Do this. Take each line that has the word "from" and return it.
[BEGIN]
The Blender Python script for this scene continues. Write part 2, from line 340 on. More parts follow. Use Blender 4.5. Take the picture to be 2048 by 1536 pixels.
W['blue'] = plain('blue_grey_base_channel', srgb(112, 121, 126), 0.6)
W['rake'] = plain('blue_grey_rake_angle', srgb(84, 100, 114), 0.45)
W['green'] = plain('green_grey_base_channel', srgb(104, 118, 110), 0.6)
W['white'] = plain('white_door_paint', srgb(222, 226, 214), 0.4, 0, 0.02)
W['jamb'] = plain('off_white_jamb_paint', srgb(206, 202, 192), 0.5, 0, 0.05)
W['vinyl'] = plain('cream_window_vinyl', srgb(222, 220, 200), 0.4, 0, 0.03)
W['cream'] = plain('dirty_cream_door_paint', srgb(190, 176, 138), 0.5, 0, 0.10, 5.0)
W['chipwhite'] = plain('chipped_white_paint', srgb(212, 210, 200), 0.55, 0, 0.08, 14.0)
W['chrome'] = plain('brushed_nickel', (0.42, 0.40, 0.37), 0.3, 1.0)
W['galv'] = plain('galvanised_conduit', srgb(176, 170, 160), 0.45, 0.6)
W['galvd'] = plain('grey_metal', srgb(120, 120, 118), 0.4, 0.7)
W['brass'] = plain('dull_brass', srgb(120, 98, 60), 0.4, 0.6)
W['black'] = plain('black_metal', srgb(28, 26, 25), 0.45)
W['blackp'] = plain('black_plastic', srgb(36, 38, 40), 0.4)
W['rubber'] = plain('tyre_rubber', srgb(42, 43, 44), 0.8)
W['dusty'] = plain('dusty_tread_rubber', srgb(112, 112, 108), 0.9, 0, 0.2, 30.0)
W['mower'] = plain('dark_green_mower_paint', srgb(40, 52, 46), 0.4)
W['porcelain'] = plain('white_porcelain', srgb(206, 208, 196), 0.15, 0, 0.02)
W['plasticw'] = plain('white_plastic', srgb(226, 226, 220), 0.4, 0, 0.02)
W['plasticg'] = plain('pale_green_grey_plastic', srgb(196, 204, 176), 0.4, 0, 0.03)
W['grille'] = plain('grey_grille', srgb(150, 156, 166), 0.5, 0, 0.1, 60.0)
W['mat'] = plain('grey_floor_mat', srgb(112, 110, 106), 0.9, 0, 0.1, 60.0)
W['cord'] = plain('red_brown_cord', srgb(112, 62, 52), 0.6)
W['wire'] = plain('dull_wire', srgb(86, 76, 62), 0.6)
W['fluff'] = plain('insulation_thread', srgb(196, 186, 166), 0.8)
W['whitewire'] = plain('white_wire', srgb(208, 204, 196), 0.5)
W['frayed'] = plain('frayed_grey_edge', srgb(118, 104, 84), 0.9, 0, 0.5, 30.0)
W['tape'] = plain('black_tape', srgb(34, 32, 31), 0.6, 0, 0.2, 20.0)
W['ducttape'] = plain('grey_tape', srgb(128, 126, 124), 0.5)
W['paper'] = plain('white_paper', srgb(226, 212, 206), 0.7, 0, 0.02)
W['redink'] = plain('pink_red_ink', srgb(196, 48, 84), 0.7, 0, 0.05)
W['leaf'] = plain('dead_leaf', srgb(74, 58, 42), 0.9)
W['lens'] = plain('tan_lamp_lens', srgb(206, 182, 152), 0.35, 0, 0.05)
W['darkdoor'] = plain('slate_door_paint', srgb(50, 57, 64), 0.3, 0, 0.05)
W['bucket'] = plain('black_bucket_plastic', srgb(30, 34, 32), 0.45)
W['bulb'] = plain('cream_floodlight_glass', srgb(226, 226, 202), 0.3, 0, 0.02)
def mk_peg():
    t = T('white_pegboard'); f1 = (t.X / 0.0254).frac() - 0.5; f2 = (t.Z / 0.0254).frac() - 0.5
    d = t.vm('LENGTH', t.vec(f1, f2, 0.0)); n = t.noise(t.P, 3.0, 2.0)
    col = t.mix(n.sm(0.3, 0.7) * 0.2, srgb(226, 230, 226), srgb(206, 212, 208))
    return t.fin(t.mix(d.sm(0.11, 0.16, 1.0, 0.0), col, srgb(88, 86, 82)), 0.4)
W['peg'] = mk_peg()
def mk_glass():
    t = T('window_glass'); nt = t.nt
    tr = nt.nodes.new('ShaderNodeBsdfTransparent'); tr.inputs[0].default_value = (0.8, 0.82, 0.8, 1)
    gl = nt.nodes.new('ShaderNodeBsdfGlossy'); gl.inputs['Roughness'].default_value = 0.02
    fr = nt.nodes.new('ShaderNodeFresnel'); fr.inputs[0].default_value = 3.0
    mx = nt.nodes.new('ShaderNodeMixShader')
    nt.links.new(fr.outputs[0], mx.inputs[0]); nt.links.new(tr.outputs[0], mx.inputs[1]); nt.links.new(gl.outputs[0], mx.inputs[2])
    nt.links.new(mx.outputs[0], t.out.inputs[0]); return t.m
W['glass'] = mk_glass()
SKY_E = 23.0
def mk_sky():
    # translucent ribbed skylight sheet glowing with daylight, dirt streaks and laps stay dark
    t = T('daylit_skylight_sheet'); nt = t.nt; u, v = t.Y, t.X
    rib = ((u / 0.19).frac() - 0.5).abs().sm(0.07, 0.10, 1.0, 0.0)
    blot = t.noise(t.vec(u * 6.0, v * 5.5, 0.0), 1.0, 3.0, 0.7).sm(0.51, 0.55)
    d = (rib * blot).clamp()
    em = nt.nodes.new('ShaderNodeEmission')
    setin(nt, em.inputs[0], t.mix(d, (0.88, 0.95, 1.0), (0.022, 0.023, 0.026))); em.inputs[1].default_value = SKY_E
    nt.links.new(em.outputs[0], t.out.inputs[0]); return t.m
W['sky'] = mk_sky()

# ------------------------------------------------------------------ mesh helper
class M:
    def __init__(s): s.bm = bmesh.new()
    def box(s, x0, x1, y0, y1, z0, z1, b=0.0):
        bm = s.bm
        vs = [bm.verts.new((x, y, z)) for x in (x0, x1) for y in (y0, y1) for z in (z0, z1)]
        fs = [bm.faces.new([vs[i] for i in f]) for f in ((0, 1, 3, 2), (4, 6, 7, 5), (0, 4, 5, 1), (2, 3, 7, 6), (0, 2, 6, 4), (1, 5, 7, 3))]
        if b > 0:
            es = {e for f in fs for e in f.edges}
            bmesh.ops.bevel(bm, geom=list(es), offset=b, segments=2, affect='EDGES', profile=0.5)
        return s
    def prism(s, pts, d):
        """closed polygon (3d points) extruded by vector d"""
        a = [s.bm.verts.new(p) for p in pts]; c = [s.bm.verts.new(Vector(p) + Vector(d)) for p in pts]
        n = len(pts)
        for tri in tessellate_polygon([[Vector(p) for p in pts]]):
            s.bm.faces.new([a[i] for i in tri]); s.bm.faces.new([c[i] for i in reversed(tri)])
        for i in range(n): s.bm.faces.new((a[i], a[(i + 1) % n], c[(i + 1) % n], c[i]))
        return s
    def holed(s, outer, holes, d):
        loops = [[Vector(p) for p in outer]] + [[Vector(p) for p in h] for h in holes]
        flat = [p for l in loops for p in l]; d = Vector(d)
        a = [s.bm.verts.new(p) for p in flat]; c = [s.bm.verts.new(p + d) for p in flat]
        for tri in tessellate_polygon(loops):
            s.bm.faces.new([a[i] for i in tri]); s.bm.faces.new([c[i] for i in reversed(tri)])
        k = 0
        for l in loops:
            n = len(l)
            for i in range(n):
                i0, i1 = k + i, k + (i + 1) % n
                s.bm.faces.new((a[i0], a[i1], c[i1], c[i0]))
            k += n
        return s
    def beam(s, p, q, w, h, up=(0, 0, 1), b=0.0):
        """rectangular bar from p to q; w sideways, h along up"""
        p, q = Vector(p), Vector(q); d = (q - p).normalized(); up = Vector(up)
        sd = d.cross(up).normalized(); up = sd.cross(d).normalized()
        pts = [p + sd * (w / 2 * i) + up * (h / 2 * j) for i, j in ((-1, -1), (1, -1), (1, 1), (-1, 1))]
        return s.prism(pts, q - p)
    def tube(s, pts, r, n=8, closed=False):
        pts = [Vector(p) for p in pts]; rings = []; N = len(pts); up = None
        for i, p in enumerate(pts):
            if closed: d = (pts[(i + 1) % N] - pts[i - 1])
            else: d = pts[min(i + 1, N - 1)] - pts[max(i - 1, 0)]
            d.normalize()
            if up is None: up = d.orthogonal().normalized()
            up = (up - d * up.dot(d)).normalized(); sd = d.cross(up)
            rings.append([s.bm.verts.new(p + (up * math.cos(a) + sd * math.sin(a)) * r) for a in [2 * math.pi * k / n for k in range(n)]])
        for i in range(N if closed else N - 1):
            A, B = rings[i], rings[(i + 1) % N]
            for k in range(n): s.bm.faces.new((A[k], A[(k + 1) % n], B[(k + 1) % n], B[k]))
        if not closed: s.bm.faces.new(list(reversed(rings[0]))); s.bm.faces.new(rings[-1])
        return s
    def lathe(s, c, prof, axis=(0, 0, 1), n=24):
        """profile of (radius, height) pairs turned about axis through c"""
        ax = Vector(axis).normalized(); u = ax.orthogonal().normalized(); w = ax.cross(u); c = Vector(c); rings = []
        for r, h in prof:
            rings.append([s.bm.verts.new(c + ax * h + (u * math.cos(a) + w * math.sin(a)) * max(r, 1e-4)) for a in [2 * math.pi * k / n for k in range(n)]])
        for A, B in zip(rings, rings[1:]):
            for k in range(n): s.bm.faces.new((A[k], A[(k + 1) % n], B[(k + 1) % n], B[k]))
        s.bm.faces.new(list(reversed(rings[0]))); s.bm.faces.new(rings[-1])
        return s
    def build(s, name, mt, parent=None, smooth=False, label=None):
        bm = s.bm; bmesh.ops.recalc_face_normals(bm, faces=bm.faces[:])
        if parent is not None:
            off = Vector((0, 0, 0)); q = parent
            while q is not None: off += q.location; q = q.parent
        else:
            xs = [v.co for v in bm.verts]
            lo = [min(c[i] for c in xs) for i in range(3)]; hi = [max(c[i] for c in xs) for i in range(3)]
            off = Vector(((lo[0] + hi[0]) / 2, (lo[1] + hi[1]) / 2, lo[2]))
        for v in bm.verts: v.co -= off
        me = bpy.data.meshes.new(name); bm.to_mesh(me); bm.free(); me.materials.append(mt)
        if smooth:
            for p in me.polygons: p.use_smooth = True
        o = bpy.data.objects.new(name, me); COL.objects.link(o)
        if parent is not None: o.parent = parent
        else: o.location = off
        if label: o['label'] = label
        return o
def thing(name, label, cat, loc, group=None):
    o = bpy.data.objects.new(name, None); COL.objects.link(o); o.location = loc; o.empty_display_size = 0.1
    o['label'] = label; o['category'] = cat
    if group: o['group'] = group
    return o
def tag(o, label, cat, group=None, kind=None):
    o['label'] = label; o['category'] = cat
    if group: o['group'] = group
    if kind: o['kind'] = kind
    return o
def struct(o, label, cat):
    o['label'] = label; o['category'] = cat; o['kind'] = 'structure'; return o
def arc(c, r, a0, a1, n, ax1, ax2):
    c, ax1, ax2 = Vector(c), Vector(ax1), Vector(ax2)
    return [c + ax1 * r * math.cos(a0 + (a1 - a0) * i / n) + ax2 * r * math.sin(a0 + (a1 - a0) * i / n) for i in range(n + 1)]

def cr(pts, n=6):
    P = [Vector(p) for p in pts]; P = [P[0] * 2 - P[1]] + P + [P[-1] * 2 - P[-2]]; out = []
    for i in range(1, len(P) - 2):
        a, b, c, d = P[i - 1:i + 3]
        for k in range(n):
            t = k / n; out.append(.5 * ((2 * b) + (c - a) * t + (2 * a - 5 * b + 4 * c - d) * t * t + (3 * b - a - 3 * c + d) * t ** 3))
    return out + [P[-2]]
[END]
The reply.
The Blender Python script for this scene continues. Write part 2, from line 340 on. More parts follow. Use Blender 4.5. Take the picture to be 2048 by 1536 pixels.
        """rectangular bar from p to q; w sideways, h along up"""